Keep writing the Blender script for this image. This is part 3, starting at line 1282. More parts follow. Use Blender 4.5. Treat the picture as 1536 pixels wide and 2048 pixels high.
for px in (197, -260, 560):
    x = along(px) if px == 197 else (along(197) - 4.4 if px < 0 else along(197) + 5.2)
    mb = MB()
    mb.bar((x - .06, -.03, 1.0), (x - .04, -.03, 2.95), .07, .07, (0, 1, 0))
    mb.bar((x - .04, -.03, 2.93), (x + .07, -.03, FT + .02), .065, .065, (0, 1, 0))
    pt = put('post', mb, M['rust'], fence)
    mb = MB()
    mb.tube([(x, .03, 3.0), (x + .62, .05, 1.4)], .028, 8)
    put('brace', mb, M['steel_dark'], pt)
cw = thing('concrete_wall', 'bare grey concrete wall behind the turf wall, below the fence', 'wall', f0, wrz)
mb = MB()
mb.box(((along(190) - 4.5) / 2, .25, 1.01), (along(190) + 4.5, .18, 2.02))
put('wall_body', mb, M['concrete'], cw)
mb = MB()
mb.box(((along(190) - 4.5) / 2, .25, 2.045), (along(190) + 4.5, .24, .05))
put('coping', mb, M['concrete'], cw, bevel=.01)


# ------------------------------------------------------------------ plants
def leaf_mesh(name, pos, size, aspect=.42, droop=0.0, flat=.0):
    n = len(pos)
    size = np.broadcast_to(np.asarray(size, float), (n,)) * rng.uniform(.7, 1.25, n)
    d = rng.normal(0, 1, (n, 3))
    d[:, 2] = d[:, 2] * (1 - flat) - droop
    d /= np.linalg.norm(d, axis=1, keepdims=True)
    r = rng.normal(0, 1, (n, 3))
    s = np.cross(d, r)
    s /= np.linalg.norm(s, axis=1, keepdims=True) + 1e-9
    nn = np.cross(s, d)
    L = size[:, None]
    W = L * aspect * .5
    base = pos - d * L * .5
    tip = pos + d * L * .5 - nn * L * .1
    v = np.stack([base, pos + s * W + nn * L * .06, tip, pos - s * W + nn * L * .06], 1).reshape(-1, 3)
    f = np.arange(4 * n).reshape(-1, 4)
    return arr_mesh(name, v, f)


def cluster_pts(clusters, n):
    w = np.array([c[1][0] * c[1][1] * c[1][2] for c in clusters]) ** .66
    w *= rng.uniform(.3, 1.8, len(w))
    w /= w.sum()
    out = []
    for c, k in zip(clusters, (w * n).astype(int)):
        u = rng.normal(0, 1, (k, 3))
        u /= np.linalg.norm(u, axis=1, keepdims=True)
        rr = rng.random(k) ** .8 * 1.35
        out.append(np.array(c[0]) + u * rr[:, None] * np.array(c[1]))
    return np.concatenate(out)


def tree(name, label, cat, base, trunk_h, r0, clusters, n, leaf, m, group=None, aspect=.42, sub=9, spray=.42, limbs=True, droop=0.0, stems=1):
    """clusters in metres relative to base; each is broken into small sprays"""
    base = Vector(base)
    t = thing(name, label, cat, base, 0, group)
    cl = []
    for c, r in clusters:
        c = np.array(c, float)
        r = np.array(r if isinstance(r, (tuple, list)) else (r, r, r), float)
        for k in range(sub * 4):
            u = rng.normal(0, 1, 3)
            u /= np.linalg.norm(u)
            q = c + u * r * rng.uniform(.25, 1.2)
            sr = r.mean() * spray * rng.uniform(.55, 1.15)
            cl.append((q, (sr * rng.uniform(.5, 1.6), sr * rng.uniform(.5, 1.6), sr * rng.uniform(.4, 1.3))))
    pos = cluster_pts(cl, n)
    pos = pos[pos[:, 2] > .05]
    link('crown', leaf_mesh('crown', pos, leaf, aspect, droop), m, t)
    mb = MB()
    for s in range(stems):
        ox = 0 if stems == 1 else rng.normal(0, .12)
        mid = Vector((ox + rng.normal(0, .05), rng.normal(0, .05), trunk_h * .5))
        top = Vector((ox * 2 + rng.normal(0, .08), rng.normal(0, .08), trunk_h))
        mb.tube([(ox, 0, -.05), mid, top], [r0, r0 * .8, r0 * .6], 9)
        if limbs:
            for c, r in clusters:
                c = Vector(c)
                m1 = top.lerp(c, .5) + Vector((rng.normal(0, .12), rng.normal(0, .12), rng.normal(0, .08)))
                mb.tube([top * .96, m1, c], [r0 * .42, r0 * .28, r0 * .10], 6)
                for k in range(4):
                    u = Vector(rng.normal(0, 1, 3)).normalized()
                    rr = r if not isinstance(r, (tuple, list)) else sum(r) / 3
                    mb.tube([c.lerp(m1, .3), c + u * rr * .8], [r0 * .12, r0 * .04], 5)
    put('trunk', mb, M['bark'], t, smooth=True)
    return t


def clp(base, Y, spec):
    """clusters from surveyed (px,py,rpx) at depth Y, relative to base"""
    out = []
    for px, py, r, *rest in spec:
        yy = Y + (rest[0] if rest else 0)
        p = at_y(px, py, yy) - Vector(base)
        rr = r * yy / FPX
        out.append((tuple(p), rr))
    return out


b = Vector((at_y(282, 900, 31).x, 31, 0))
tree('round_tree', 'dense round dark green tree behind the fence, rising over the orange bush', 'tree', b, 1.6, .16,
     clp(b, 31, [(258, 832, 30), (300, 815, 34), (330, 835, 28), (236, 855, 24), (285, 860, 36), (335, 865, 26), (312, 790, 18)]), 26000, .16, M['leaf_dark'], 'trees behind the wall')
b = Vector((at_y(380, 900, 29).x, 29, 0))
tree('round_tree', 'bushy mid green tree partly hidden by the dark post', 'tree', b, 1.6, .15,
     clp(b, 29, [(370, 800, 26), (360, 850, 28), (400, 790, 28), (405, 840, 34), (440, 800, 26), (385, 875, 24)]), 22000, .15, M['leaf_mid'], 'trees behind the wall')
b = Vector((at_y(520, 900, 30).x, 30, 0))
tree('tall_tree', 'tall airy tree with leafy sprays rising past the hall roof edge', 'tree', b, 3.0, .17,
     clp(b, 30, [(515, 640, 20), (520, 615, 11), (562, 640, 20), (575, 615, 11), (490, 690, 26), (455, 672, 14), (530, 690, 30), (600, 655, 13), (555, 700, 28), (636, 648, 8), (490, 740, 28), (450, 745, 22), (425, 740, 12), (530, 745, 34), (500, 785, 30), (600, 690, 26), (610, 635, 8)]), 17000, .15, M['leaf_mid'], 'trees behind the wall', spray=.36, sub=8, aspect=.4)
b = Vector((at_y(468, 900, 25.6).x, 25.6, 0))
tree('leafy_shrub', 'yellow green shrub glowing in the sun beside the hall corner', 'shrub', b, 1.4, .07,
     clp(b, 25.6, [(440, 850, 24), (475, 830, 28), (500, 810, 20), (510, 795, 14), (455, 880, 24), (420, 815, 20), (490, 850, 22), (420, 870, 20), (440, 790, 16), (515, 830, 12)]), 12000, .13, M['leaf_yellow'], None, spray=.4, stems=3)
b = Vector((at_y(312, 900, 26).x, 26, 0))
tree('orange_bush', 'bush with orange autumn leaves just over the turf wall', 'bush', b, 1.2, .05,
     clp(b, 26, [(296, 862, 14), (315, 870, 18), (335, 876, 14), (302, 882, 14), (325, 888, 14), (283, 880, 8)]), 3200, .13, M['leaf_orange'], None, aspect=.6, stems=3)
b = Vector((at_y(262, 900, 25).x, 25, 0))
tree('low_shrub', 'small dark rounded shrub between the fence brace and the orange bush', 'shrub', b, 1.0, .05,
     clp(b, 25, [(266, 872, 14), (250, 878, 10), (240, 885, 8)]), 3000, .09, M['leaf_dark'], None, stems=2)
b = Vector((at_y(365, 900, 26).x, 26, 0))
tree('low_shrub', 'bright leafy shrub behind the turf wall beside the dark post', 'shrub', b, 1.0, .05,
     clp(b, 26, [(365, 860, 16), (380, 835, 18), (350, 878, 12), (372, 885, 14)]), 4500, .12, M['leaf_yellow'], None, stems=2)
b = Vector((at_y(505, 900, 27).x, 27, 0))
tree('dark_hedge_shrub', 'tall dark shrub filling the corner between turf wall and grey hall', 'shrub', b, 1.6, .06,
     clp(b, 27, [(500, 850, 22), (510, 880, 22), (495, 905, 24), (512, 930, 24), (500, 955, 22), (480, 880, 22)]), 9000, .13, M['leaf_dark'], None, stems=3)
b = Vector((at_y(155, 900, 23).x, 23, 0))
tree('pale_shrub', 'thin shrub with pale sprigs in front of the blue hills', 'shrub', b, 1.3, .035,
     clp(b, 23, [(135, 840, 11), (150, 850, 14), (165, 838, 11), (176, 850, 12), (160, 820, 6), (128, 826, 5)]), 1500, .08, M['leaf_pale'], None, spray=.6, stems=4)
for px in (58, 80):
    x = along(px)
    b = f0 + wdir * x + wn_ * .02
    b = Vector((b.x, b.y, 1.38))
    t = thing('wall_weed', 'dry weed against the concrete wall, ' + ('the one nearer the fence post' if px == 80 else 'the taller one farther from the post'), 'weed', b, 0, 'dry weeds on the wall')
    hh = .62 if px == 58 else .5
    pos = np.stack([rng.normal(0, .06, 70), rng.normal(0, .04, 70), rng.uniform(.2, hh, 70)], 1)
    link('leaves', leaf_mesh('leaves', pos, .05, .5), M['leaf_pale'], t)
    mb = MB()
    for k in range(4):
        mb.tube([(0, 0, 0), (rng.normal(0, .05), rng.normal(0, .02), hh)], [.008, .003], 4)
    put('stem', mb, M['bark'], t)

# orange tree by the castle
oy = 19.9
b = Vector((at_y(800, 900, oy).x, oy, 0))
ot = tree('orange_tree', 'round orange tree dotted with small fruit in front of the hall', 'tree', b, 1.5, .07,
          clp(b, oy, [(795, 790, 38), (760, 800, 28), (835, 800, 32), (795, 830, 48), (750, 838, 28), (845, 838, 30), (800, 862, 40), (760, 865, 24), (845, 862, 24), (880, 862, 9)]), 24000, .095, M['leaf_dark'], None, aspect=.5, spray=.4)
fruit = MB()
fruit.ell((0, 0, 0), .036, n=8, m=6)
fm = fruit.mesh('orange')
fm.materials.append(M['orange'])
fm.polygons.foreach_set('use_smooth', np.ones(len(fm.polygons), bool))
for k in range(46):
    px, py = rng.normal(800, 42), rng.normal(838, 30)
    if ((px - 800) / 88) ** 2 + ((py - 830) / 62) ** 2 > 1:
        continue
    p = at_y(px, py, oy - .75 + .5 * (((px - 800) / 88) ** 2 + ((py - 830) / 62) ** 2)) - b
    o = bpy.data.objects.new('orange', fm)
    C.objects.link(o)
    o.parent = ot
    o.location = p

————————

Exercise directions – Retype only the lines running from the top of the listing to the line that holds "return arr_mesh(name, v, f)", both ends included.

Output for this task –
Keep writing the Blender script for this image. This is part 3, starting at line 1282. More parts follow. Use Blender 4.5. Treat the picture as 1536 pixels wide and 2048 pixels high.
for px in (197, -260, 560):
    x = along(px) if px == 197 else (along(197) - 4.4 if px < 0 else along(197) + 5.2)
    mb = MB()
    mb.bar((x - .06, -.03, 1.0), (x - .04, -.03, 2.95), .07, .07, (0, 1, 0))
    mb.bar((x - .04, -.03, 2.93), (x + .07, -.03, FT + .02), .065, .065, (0, 1, 0))
    pt = put('post', mb, M['rust'], fence)
    mb = MB()
    mb.tube([(x, .03, 3.0), (x + .62, .05, 1.4)], .028, 8)
    put('brace', mb, M['steel_dark'], pt)
cw = thing('concrete_wall', 'bare grey concrete wall behind the turf wall, below the fence', 'wall', f0, wrz)
mb = MB()
mb.box(((along(190) - 4.5) / 2, .25, 1.01), (along(190) + 4.5, .18, 2.02))
put('wall_body', mb, M['concrete'], cw)
mb = MB()
mb.box(((along(190) - 4.5) / 2, .25, 2.045), (along(190) + 4.5, .24, .05))
put('coping', mb, M['concrete'], cw, bevel=.01)


# ------------------------------------------------------------------ plants
def leaf_mesh(name, pos, size, aspect=.42, droop=0.0, flat=.0):
    n = len(pos)
    size = np.broadcast_to(np.asarray(size, float), (n,)) * rng.uniform(.7, 1.25, n)
    d = rng.normal(0, 1, (n, 3))
    d[:, 2] = d[:, 2] * (1 - flat) - droop
    d /= np.linalg.norm(d, axis=1, keepdims=True)
    r = rng.normal(0, 1, (n, 3))
    s = np.cross(d, r)
    s /= np.linalg.norm(s, axis=1, keepdims=True) + 1e-9
    nn = np.cross(s, d)
    L = size[:, None]
    W = L * aspect * .5
    base = pos - d * L * .5
    tip = pos + d * L * .5 - nn * L * .1
    v = np.stack([base, pos + s * W + nn * L * .06, tip, pos - s * W + nn * L * .06], 1).reshape(-1, 3)
    f = np.arange(4 * n).reshape(-1, 4)
    return arr_mesh(name, v, f)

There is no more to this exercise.